On the facts, the claimants' consent had not been unreasonably withheld and 3M's cessation of the business on 8 December 2008 had been a repudiation of the SPA (see [234]-[235] of the judgment). International Drilling Fluids Ltd v Louisville Investments (Uxbridge) Ltd [1986] 1 All ER 321 applied; British Gas Trading Ltd v Eastern Electricity (1996) Times, 29 November applied; Ashworth Frazer Ltd v Gloucester City Council [2002] 1 All ER 377 applied.

(4) It was established law that the application of the principle in Armory was subject to limitations. Furthermore, that that decision was difficult to reconcile with the indemnity principle and the principle that the claimant had to prove his loss (see [243] of the judgment).

As a matter of authority, there was no requirement to apply the principle of Armory to a case such as the instant case. As a matter of principle, there was good reason not to do so and the application of the principle ought not to be extended further than was necessary. The instant case did not concern the value of goods which the defendant had refused to produce, or the suppression of evidence, as in Armory. It was a claim for lost profits for breach of contract and there was factual and expert evidence before the court relating to that claim. Whilst it was correct that the claim involved a degree of conjecture, that was the case in relation to many contractual damages claims, and in all such claims it could be said that it was the defendant's breach of contract which had made that conjecture necessary.

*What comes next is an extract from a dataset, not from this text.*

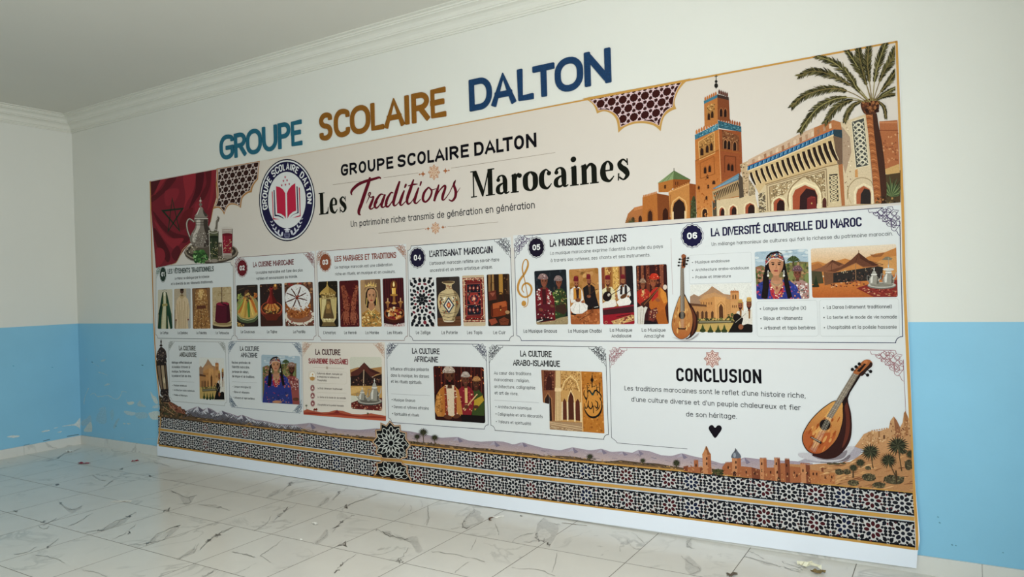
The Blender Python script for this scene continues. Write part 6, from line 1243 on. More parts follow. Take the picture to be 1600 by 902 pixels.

On the evidence, the total net sales that would have been achieved if 3M had not breached the SPA and the business had continued throughout 2009 were $2,152,000 (see [244], [348]-[349] of the judgment).

Zabihi v Janzemini [2009] All ER (D) 357 (Jul) applied; Armory v Delamirie [1558-1774] All ER Rep 121 distinguished; Browning v Brachers [2005] All ER (D) 203 (Jun) distinguished; Fearns (t/a Autopaint International) v Anglo-Dutch Paint & Chemical [2010] All ER (D) 100 (Jul) considered; Double G Communications Ltd v News Group International Ltd [2011] All ER (D) 140 (Apr) considered.

(5) The requisite 'intentional causative participation' in the breach had not been proved and the claimants' case on that issue would accordingly be rejected. Whilst 3M had been in breach failing actively to market from the end of June 2008, there was no satisfactory evidence that that was known and intended by 3M US. There was equally no satisfactory evidence that 3M had known that the termination of the business was a breach of contract and that it had intended such breach to take place (see [354]-[357] of the judgment). The claimants' damages claim would succeed in the amount of $1,299,808, being 60.4% of the total net sales figure of $2,152,000 (see [349], [358] of the judgment).

OBG Ltd v Allan; Douglas v Hello! Ltd (No 3); Mainstream Properties Ltd v Young [2008] 1 All ER (Comm) 1 applied.

Stephen Phillips QC and Matthew Parker (instructed by DLA Piper) for the claimants; Mark Howard QC and Simon Salzedo QC (instructed by Simmons & Simmons LLP and Dorsey & Whitney (Europe) LLP) for the defendants.